Рядом с Толстым Гийомом тоже много аплодировали Готье Гаргиллю, настоящее имя которого было Гюг Геру. Он исполнял роли комических стариков. Это был тощий, сухой человек с длинными ногами; он надевал маску с бородою, что еще более способствовало его успеху. Вне театра это был всеми уважаемый человек. Когда он умер, то его вдова, дочь Табарена, вышла вторично замуж за одного нормандского дворянина.

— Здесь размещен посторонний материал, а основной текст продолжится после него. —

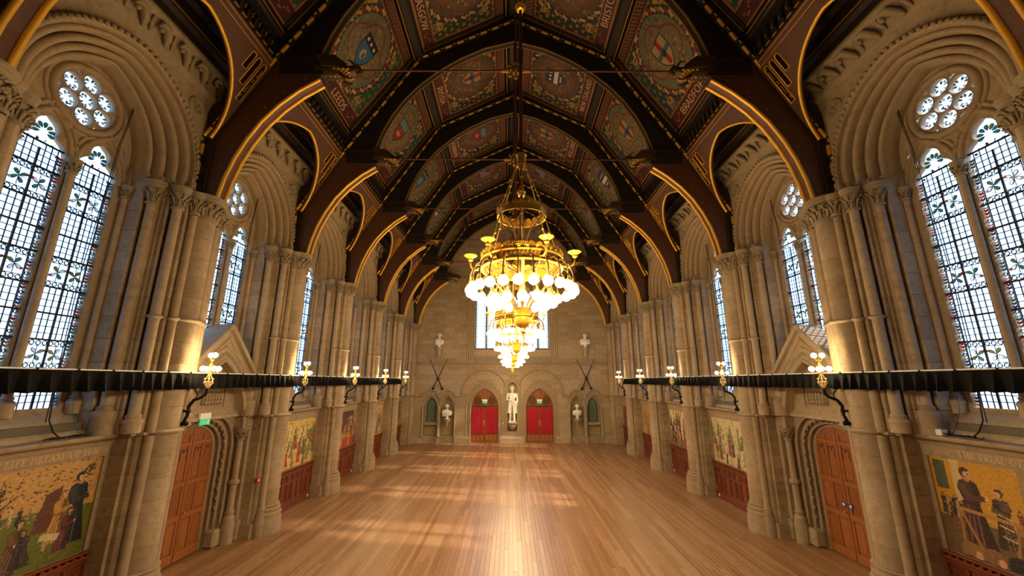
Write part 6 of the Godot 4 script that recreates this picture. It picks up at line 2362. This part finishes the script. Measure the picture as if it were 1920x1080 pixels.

Тюрлюпен, или Бельвилль, настоящее имя которого было Анри Легран, дополнял собою триумвират «Hôtel de Burgogne». Тюрлюпен играл роли плутоватых слуг. Один из его современников Робине говорит: «Это был прекрасный актер. Его шутки были исполнены ума, огня и рассудительности. Словом, ему недоставало только немного более наивности, а кроме этого, всякий уверял, что ему не было равного, хотя он был несколько рыжеват, но все же это был очень красивый мужчина, статный и ловкий. В разговоре он всегда являлся очень приятным собеседником».

Рассказывают, что Толстый Гийом, Готье Гаргиль и Тюрлюпен сначала давали свои представления фарсов на небольшой переносной сцене в одной из зал, где играли в мяч близ Сен-Жакских ворот, и эти три актера играли два раза в сутки: от часу до двух для школьников и еще вечером. Они брали за вход самую ничтожную плату, так что на их представления валила самая разношерстная публика. Актеры театра «Hôtel de Burgogne» остались этим очень недовольны и пожаловались кардиналу Ришелье. Тот приказал всем трем комедиантам явиться в его дворец, вероятно, страшный кардинал хотел сам лично убедиться в таланте этих трех актеров. И вот приглашенные начали свое представление. Толстый Гийом был переодет женщиной и умолял своего мужа то на коленях, то стоя пощадить его; а муж был вооружен саблей и хотел отрезать голову своей жене. Сцена продолжалась очень долго, но разгневанный супруг оказывался неумолимее Синей Бороды.